━━━━━ SOURCE EXCERPT
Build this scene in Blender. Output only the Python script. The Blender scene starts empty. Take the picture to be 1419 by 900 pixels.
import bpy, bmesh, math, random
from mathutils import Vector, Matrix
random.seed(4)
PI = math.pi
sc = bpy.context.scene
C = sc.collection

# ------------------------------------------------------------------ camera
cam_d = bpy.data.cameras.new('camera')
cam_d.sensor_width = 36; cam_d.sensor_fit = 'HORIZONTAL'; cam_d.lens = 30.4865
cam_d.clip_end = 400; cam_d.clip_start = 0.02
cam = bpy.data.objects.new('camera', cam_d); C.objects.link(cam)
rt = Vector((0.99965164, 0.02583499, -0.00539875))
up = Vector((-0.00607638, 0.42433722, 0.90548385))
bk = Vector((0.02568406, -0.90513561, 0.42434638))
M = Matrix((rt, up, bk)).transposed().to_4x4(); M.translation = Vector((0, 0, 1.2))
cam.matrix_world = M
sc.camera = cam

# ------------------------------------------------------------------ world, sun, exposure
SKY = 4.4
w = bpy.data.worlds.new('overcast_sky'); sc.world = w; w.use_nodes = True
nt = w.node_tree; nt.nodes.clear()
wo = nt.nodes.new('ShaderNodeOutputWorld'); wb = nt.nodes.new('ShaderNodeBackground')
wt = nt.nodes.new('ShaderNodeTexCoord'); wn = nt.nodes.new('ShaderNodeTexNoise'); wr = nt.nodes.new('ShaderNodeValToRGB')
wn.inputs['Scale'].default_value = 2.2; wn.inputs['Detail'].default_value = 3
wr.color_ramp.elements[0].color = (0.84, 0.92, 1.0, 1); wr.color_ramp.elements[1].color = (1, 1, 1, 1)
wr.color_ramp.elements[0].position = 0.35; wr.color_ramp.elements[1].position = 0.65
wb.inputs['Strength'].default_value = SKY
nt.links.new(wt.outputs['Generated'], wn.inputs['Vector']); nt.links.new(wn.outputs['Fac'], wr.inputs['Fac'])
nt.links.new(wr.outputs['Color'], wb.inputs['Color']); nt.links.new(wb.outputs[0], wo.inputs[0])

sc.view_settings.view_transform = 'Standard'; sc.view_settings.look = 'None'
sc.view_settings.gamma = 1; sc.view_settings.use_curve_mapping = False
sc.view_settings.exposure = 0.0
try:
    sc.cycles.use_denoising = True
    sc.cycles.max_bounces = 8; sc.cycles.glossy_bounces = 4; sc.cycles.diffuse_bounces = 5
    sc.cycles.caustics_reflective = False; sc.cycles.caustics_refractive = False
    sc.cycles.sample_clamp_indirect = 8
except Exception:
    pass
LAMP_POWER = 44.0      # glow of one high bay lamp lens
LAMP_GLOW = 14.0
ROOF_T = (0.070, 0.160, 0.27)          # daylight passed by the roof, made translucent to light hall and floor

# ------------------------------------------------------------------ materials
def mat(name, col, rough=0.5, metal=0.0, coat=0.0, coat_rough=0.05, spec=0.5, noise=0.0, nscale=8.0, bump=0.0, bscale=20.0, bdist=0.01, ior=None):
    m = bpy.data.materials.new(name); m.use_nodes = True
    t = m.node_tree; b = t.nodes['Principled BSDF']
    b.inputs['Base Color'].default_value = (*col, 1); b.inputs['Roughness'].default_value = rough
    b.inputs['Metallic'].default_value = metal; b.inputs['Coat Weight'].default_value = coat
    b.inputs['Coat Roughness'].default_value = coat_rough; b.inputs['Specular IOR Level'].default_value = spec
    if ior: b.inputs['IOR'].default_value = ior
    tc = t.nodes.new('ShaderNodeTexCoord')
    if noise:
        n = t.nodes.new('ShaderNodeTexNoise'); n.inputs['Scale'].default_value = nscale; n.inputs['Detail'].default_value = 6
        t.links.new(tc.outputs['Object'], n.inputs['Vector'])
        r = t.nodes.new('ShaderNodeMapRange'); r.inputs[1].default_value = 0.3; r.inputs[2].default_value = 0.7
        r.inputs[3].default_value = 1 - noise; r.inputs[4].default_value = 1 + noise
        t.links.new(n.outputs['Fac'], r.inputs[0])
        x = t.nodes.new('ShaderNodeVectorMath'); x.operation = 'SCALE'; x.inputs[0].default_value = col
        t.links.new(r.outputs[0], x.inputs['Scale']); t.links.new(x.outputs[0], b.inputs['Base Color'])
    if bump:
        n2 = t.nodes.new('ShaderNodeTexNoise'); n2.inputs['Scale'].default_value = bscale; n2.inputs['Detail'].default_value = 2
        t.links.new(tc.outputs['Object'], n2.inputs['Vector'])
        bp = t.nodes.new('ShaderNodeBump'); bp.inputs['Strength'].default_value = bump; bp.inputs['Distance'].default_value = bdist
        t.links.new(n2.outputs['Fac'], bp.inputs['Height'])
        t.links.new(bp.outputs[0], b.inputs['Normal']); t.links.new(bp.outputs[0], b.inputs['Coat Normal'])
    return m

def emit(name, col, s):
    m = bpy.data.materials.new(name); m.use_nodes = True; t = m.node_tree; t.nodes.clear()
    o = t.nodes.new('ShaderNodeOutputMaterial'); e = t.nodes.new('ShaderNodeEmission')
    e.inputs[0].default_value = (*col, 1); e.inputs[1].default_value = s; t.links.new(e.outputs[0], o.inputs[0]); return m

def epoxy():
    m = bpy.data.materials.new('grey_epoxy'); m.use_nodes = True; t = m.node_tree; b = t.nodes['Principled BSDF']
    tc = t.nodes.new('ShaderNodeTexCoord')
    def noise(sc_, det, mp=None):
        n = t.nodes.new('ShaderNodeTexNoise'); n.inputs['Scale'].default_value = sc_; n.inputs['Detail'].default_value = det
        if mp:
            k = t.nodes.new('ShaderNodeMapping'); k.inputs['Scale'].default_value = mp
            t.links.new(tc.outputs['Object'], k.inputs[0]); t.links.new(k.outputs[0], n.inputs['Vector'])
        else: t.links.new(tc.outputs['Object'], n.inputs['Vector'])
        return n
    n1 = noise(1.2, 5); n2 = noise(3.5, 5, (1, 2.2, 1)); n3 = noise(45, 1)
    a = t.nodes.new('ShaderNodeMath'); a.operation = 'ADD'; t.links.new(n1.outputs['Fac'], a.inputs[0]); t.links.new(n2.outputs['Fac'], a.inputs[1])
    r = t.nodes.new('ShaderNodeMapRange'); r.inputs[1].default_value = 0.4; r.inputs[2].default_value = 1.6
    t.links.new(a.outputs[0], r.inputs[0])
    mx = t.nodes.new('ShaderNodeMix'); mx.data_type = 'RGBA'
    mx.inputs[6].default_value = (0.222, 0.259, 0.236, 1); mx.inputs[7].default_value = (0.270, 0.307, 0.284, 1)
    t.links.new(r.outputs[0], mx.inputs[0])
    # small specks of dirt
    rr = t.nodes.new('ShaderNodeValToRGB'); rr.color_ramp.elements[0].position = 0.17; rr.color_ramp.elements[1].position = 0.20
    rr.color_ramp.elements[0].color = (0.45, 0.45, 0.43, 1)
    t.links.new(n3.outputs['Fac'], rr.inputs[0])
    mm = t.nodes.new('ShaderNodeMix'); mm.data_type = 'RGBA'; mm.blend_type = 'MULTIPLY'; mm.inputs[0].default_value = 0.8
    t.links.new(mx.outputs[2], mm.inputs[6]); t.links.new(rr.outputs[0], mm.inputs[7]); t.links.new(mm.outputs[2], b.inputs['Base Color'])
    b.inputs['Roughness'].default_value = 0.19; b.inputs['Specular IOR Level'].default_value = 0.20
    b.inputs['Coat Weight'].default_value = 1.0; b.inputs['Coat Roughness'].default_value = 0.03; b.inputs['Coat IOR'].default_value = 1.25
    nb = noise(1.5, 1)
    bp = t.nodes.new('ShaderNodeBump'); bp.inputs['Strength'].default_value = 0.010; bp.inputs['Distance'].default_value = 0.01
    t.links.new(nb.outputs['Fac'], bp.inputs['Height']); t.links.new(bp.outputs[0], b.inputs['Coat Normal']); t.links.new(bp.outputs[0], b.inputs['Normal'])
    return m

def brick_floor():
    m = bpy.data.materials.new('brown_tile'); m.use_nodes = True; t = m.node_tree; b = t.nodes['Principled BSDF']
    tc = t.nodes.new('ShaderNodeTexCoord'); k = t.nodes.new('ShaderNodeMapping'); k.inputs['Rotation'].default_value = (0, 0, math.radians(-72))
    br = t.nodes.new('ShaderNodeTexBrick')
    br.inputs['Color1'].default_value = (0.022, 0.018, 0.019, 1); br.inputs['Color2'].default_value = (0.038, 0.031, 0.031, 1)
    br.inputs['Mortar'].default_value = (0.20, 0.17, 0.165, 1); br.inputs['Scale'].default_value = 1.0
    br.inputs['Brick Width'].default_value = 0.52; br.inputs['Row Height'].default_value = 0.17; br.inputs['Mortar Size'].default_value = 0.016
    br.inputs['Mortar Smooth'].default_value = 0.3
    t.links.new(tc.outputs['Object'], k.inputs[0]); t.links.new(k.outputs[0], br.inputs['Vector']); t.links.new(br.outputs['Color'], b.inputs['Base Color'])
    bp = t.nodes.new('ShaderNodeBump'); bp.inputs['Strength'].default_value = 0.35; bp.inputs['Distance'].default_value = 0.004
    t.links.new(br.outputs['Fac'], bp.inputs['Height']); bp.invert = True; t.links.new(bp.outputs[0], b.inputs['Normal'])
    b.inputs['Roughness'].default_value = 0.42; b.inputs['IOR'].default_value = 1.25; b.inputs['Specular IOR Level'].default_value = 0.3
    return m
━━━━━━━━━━
● **WHAT IS NEEDED**: Emit, unaltered, the lines from the top of the listing down through the line that holds "C = sc.collection"; emit nothing else.

● **ANSWER**:
Build this scene in Blender. Output only the Python script. The Blender scene starts empty. Take the picture to be 1419 by 900 pixels.
import bpy, bmesh, math, random
from mathutils import Vector, Matrix
random.seed(4)
PI = math.pi
sc = bpy.context.scene
C = sc.collection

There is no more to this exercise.